__Written problem__. Emit a verbatim copy of the lines below from the line with "Model this scene" through the line with "SC.cycles.max_bounces = 4;", excluding pictures and everything outside that range.

------------

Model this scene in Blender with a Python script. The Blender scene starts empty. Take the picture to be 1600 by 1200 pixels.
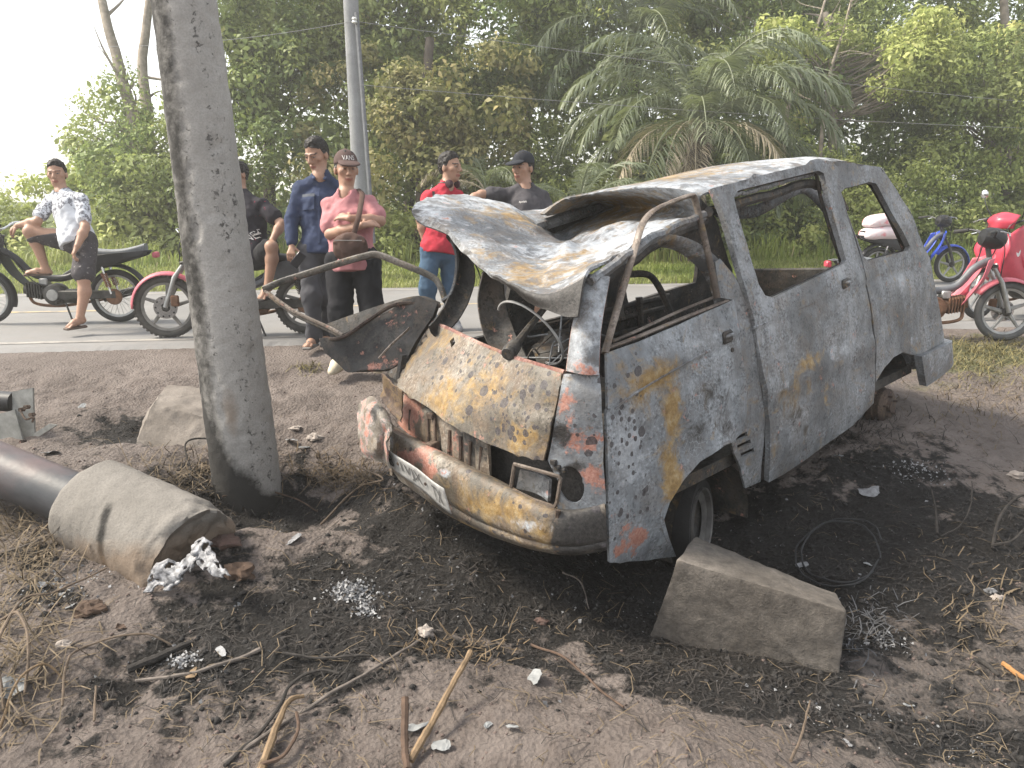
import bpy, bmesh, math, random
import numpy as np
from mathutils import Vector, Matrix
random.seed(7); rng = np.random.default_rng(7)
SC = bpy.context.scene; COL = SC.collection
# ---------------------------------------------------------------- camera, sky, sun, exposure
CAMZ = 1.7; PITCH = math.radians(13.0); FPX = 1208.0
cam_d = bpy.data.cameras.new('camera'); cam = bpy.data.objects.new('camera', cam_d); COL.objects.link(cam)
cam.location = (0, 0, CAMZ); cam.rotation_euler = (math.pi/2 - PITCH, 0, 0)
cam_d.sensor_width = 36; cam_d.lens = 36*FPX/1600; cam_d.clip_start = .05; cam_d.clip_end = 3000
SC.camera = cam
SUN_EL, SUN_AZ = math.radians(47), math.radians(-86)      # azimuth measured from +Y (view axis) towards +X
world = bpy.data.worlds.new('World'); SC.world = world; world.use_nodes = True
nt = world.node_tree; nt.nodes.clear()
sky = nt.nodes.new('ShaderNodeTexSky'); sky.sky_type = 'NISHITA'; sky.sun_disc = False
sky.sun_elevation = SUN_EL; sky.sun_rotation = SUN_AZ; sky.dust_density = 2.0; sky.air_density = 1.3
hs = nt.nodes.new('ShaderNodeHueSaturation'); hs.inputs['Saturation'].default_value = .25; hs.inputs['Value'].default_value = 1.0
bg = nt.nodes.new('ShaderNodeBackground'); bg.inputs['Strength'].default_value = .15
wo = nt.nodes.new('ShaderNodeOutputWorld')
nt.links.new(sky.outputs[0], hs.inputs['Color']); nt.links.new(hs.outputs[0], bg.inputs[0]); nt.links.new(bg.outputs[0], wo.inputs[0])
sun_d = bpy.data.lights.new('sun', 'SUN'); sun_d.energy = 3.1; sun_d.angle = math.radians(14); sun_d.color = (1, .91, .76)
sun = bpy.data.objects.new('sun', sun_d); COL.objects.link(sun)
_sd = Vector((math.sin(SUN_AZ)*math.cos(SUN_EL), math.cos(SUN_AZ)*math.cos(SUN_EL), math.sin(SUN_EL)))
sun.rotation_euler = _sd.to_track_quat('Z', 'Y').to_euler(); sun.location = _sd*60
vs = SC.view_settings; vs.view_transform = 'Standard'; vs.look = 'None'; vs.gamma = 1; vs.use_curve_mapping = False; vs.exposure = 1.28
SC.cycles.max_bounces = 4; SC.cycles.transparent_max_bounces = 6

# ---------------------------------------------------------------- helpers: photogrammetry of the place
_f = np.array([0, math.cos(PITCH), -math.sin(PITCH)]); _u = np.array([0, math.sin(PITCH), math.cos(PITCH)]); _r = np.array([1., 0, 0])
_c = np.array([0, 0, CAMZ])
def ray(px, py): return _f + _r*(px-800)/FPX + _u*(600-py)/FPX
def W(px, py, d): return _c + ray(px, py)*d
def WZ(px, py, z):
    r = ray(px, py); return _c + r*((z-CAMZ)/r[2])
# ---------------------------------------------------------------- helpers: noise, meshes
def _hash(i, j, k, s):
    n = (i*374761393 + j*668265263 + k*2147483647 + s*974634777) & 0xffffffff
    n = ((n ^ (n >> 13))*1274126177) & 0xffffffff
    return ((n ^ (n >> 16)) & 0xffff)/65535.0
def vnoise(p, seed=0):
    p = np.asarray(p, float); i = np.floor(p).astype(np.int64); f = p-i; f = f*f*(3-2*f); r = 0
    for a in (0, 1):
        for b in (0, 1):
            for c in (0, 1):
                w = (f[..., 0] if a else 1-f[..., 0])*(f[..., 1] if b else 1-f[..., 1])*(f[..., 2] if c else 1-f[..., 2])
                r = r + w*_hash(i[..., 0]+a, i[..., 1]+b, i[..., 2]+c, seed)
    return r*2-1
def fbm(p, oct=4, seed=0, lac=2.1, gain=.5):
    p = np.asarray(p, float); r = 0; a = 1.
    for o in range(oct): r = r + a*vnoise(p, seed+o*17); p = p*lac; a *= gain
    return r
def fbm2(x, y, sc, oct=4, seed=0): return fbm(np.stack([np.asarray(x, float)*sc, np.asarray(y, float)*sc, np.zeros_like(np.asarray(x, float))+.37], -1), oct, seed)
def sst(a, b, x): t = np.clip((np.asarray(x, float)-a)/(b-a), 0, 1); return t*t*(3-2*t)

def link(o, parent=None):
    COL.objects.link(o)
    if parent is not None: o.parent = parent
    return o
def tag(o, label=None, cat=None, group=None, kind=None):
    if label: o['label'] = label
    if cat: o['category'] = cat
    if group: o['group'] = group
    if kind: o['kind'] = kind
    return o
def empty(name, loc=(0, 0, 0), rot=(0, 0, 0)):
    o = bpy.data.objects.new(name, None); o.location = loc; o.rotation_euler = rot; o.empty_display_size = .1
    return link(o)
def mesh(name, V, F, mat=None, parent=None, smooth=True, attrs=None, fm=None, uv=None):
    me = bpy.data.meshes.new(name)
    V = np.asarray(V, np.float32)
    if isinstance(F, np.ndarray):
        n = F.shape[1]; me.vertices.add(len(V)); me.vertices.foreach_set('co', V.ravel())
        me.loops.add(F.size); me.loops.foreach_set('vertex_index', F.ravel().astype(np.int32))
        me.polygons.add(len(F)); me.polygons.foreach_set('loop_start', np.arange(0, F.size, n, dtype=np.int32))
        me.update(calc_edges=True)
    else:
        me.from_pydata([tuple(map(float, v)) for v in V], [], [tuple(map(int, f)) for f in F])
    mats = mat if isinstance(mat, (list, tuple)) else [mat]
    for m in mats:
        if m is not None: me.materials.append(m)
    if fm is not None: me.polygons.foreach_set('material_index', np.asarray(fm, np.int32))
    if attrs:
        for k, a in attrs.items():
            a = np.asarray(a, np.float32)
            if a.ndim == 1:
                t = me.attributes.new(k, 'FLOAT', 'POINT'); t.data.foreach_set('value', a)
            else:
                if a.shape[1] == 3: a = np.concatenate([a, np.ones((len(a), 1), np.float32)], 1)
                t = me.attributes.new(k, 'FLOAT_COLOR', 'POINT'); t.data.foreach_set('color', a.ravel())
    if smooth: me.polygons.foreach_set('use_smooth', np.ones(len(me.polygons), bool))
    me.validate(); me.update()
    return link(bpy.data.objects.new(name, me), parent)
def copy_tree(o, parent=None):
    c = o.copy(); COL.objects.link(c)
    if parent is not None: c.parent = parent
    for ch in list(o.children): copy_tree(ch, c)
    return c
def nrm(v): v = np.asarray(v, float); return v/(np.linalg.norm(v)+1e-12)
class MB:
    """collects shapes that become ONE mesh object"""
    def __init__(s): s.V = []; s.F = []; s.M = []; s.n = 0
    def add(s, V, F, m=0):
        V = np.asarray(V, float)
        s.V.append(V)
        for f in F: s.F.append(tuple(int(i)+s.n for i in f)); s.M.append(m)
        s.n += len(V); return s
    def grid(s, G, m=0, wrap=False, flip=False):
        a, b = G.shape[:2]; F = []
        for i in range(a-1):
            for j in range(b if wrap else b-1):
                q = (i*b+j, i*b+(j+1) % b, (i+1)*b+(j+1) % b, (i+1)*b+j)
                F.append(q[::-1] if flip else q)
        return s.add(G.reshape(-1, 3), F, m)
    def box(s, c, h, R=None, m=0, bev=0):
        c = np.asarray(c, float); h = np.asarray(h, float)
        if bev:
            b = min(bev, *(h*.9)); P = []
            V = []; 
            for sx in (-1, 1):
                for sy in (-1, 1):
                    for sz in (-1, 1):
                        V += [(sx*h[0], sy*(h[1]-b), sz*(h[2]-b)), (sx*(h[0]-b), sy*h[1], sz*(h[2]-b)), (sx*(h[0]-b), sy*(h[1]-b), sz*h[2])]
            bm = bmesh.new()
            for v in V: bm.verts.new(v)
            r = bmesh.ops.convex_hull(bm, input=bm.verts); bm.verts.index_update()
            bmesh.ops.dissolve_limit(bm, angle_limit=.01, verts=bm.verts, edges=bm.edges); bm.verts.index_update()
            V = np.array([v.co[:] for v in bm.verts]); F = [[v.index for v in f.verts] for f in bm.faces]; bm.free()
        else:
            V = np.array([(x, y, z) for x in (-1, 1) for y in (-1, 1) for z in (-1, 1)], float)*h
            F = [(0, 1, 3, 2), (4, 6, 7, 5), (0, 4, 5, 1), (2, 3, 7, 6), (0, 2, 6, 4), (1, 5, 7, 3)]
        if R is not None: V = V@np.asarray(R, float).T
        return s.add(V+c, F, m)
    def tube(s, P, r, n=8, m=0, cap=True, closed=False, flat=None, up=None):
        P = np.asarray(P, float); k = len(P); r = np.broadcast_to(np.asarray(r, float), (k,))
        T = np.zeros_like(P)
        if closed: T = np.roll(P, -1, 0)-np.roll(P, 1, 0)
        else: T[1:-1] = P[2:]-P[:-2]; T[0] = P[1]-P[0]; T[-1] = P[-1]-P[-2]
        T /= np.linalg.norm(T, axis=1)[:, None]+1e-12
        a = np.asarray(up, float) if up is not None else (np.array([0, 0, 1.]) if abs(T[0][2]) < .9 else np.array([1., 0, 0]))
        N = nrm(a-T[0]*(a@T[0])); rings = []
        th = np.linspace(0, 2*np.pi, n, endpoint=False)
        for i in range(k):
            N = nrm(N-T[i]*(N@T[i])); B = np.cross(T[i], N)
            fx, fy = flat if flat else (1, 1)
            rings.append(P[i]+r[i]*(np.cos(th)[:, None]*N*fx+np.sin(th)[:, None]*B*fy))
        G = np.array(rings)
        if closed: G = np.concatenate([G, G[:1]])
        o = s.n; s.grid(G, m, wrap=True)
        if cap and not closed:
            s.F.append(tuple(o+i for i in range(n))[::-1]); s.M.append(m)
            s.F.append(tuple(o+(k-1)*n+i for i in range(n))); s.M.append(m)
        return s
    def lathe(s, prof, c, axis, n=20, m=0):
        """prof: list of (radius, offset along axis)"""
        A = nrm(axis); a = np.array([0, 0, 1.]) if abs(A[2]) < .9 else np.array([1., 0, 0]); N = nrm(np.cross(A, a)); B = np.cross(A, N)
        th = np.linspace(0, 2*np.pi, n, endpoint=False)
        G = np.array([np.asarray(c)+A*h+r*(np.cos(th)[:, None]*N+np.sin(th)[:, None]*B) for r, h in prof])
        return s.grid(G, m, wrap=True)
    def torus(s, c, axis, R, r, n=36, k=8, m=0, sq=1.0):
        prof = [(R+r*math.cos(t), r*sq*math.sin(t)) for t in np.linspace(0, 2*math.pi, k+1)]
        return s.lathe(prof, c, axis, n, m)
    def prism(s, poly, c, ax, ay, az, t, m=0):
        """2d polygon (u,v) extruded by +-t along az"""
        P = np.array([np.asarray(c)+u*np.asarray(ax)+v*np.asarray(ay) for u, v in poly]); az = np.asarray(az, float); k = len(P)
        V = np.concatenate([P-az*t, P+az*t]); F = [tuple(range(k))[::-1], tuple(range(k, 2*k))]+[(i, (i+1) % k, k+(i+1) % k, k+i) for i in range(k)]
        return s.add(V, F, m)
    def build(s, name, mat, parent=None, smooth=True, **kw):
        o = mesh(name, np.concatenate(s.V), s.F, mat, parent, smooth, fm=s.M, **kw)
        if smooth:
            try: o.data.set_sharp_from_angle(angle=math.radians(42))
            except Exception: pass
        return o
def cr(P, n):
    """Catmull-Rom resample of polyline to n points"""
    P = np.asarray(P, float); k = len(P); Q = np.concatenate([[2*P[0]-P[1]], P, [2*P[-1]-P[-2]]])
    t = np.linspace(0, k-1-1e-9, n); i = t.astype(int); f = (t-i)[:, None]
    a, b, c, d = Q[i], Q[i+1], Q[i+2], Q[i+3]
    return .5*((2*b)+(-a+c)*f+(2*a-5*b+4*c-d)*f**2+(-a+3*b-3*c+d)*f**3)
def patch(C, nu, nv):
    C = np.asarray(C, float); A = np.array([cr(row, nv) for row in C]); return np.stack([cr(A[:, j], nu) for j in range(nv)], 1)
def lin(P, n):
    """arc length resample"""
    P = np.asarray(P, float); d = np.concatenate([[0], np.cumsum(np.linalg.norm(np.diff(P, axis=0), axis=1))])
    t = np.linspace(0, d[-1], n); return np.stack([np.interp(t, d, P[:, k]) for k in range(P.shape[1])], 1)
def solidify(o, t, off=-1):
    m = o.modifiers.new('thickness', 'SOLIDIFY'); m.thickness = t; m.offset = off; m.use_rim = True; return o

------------

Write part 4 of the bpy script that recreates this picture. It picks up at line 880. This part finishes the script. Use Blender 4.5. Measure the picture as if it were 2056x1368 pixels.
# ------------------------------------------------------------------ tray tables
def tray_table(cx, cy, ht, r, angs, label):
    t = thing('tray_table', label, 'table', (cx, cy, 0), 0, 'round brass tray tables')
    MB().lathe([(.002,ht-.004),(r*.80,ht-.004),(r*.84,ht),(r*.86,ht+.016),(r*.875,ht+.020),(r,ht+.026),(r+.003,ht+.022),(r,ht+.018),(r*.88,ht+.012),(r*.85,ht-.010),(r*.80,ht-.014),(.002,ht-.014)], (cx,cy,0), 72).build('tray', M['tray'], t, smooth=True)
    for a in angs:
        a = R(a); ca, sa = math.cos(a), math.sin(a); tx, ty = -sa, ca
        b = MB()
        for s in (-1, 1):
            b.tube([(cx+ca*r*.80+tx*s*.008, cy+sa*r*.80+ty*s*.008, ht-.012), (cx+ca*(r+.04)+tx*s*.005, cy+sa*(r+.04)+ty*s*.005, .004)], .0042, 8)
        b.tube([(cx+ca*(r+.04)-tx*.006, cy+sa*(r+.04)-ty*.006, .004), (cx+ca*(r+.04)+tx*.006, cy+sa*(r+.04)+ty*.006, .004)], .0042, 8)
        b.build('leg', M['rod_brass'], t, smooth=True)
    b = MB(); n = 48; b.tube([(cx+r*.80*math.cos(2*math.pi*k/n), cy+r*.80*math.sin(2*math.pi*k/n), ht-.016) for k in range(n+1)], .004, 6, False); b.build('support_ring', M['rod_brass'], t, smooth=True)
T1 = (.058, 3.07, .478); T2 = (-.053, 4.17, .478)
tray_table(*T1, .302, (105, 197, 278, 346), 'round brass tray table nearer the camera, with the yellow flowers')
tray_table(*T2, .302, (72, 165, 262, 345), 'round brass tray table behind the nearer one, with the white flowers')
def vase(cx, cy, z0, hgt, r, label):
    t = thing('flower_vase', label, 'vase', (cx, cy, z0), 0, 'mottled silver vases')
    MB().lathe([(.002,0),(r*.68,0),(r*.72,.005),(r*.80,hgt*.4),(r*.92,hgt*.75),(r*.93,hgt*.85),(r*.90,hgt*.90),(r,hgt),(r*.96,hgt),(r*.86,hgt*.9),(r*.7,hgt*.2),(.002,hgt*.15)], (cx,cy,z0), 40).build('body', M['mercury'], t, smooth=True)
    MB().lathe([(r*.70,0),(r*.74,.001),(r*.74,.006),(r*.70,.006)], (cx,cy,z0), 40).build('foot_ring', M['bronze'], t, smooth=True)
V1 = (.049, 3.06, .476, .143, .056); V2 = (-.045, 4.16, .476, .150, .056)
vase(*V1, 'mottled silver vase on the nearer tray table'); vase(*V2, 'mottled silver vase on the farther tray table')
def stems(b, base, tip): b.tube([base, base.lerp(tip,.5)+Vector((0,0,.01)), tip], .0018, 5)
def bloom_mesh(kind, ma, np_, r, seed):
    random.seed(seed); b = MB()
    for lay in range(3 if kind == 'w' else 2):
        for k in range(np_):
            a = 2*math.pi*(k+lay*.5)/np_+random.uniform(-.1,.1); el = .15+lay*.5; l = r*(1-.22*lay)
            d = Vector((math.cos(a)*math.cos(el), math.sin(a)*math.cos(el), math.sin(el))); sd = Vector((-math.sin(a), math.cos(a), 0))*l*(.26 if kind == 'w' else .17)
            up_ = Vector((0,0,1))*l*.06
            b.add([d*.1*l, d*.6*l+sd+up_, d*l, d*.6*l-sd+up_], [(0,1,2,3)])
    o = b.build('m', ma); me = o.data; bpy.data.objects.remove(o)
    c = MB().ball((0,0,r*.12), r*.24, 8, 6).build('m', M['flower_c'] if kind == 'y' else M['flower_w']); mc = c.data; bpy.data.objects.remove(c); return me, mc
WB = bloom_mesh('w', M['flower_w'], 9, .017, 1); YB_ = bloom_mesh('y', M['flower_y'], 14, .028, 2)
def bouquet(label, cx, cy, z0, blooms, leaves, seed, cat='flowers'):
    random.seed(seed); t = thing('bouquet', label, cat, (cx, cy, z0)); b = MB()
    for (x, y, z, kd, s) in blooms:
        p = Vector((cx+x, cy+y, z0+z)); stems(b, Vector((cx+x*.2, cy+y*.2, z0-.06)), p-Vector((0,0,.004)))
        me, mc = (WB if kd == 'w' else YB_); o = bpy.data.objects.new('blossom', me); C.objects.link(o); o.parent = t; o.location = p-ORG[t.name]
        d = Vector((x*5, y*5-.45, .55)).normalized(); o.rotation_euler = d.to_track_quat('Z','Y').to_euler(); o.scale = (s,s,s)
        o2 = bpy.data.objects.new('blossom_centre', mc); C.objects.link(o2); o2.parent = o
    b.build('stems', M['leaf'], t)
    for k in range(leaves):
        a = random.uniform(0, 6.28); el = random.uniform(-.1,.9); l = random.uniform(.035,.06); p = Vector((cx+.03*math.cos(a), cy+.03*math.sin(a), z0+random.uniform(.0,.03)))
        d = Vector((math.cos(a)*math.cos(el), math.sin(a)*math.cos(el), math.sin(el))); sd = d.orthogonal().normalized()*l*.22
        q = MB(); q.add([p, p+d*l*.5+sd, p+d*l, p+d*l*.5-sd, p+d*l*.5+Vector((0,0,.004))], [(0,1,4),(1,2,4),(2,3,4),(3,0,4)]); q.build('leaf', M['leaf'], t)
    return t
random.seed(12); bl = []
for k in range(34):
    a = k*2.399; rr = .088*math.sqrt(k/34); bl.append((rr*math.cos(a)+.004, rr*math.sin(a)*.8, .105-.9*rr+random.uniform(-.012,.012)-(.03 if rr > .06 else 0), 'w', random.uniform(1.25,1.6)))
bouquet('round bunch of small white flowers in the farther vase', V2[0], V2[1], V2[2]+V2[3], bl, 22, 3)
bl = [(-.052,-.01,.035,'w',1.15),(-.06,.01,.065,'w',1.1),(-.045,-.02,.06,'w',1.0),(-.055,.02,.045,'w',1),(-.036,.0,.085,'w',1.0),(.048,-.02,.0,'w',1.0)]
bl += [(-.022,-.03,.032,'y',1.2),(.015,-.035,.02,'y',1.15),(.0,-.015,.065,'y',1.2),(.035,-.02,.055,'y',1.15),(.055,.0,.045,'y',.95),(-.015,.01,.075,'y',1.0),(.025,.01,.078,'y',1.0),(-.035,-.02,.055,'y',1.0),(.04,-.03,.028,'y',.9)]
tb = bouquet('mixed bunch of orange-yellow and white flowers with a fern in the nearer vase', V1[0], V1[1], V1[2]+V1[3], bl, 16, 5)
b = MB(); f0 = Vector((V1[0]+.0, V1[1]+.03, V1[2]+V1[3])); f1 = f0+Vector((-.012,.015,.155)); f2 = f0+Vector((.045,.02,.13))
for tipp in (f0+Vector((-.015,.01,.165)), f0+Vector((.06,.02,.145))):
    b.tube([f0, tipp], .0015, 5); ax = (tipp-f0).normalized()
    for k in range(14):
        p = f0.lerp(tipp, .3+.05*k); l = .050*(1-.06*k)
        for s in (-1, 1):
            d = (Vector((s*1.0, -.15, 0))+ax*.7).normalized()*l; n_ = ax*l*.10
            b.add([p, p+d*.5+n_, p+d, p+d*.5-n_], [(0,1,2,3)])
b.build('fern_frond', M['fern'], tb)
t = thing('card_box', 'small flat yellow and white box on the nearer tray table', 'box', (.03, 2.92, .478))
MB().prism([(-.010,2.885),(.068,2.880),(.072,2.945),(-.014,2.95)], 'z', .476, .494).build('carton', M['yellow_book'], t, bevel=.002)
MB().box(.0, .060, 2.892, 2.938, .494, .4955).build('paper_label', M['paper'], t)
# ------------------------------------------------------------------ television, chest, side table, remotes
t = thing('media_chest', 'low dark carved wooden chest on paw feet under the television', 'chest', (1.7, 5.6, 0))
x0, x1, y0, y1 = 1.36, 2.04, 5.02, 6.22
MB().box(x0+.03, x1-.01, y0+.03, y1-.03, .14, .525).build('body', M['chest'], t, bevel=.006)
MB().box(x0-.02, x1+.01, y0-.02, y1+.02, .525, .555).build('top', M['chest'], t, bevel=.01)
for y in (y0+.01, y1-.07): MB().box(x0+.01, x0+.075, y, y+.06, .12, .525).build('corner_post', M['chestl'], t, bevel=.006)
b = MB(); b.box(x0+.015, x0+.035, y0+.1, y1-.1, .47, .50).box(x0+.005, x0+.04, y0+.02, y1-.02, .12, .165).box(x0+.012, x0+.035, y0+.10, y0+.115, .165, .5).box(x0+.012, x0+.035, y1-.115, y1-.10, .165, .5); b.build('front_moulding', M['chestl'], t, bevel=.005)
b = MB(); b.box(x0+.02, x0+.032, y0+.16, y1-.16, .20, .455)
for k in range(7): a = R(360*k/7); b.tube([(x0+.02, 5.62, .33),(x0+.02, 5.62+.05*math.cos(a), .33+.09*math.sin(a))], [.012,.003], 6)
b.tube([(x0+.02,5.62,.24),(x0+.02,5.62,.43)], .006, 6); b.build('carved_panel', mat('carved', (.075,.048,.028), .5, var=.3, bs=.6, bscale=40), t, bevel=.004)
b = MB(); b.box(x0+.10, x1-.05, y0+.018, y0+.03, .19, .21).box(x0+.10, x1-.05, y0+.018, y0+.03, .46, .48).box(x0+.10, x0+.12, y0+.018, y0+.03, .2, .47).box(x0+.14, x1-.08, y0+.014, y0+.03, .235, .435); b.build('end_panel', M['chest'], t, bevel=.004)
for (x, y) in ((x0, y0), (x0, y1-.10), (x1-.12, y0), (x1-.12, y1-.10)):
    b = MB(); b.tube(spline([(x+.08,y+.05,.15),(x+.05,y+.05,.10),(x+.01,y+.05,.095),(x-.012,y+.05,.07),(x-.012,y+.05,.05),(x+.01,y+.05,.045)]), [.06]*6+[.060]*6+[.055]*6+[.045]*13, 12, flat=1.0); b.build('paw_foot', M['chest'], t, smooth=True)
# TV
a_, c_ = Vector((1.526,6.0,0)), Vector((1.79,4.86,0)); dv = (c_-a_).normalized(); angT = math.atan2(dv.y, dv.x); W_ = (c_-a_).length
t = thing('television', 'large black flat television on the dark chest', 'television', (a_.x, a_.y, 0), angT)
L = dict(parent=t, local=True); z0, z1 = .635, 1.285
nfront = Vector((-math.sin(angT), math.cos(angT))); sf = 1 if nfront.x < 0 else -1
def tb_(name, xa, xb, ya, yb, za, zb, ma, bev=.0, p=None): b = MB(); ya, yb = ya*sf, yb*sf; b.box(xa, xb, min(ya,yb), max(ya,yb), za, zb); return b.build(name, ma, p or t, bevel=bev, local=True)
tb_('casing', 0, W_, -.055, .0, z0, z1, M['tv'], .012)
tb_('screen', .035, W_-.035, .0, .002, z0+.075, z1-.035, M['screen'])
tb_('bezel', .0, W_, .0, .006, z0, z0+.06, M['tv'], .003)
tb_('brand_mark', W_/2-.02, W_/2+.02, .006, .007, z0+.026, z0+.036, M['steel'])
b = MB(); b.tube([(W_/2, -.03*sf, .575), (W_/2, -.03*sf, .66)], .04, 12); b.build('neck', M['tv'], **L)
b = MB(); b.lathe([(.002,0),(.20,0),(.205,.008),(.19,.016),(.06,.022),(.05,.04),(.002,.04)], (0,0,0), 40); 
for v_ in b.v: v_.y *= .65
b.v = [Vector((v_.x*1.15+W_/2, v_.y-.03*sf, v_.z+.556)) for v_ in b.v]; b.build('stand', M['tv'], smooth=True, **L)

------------

__Worked answer__.
Model this scene in Blender with a Python script. The Blender scene starts empty. Take the picture to be 1600 by 1200 pixels.
import bpy, bmesh, math, random
import numpy as np
from mathutils import Vector, Matrix
random.seed(7); rng = np.random.default_rng(7)
SC = bpy.context.scene; COL = SC.collection
# ---------------------------------------------------------------- camera, sky, sun, exposure
CAMZ = 1.7; PITCH = math.radians(13.0); FPX = 1208.0
cam_d = bpy.data.cameras.new('camera'); cam = bpy.data.objects.new('camera', cam_d); COL.objects.link(cam)
cam.location = (0, 0, CAMZ); cam.rotation_euler = (math.pi/2 - PITCH, 0, 0)
cam_d.sensor_width = 36; cam_d.lens = 36*FPX/1600; cam_d.clip_start = .05; cam_d.clip_end = 3000
SC.camera = cam
SUN_EL, SUN_AZ = math.radians(47), math.radians(-86)      # azimuth measured from +Y (view axis) towards +X
world = bpy.data.worlds.new('World'); SC.world = world; world.use_nodes = True
nt = world.node_tree; nt.nodes.clear()
sky = nt.nodes.new('ShaderNodeTexSky'); sky.sky_type = 'NISHITA'; sky.sun_disc = False
sky.sun_elevation = SUN_EL; sky.sun_rotation = SUN_AZ; sky.dust_density = 2.0; sky.air_density = 1.3
hs = nt.nodes.new('ShaderNodeHueSaturation'); hs.inputs['Saturation'].default_value = .25; hs.inputs['Value'].default_value = 1.0
bg = nt.nodes.new('ShaderNodeBackground'); bg.inputs['Strength'].default_value = .15
wo = nt.nodes.new('ShaderNodeOutputWorld')
nt.links.new(sky.outputs[0], hs.inputs['Color']); nt.links.new(hs.outputs[0], bg.inputs[0]); nt.links.new(bg.outputs[0], wo.inputs[0])
sun_d = bpy.data.lights.new('sun', 'SUN'); sun_d.energy = 3.1; sun_d.angle = math.radians(14); sun_d.color = (1, .91, .76)
sun = bpy.data.objects.new('sun', sun_d); COL.objects.link(sun)
_sd = Vector((math.sin(SUN_AZ)*math.cos(SUN_EL), math.cos(SUN_AZ)*math.cos(SUN_EL), math.sin(SUN_EL)))
sun.rotation_euler = _sd.to_track_quat('Z', 'Y').to_euler(); sun.location = _sd*60
vs = SC.view_settings; vs.view_transform = 'Standard'; vs.look = 'None'; vs.gamma = 1; vs.use_curve_mapping = False; vs.exposure = 1.28
SC.cycles.max_bounces = 4; SC.cycles.transparent_max_bounces = 6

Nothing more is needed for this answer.